### Request
Using the material below, copy every line where "script" appears.

### Records shown
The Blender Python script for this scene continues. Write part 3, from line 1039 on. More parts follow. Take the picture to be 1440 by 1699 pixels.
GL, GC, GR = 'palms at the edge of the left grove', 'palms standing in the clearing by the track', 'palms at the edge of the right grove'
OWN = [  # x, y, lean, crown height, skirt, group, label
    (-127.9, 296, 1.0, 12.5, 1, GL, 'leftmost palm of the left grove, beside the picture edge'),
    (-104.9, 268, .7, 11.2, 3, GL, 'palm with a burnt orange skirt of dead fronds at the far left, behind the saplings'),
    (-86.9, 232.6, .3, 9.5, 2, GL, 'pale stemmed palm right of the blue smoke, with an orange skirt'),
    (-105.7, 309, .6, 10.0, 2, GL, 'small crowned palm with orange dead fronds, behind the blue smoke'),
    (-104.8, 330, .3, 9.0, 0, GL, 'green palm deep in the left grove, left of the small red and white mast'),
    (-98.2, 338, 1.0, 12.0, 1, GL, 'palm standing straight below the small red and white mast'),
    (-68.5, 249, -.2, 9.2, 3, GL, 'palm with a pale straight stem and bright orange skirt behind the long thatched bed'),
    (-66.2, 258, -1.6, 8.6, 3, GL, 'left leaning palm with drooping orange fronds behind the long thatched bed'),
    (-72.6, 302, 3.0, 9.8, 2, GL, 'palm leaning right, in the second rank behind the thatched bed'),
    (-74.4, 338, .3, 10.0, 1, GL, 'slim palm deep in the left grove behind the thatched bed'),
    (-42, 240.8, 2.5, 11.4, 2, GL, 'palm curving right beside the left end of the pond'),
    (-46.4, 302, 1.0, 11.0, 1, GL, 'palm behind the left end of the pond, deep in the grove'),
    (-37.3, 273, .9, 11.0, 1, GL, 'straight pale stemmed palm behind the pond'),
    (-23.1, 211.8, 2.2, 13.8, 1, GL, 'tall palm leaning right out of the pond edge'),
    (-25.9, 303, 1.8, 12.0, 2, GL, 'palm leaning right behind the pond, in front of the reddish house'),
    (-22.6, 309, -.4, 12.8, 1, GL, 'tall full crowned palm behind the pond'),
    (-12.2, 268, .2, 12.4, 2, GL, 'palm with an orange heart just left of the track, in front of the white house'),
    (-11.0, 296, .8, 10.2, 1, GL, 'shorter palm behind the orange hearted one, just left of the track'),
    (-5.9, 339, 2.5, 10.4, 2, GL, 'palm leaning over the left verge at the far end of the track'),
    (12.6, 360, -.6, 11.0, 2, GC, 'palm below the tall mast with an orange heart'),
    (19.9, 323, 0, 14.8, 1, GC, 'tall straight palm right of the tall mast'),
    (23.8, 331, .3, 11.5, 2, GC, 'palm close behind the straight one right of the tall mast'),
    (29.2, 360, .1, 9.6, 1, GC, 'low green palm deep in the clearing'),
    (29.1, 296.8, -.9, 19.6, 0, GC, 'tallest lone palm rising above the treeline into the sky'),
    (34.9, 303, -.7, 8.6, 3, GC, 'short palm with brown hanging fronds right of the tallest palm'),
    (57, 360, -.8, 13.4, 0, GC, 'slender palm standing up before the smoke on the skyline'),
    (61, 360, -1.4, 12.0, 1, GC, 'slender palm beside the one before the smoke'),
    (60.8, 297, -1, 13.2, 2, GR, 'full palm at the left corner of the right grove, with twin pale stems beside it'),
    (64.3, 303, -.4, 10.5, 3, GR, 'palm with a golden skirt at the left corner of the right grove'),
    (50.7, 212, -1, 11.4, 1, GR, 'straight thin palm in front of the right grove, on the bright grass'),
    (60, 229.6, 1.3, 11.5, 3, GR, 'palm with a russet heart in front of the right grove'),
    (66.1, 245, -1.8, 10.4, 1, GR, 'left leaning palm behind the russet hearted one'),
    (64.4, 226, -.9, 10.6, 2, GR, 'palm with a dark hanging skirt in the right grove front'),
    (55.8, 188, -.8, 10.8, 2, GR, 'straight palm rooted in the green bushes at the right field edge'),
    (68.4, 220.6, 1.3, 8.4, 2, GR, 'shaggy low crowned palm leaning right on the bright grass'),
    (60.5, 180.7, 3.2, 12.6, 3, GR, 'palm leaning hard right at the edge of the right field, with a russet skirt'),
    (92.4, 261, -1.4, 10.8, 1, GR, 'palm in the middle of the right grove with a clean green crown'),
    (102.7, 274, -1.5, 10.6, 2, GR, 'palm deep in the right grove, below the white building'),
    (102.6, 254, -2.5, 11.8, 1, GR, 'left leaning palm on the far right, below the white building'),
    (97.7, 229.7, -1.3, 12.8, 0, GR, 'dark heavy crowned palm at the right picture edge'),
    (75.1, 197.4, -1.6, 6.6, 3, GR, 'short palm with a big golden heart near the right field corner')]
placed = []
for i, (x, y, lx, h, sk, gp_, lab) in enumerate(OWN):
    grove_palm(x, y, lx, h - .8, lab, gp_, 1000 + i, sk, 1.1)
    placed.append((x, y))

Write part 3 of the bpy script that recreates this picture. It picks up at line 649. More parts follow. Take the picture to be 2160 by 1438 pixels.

### Exercise response
The Blender Python script for this scene continues. Write part 3, from line 1039 on. More parts follow. Take the picture to be 1440 by 1699 pixels.
Write part 3 of the bpy script that recreates this picture. It picks up at line 649. More parts follow. Take the picture to be 2160 by 1438 pixels.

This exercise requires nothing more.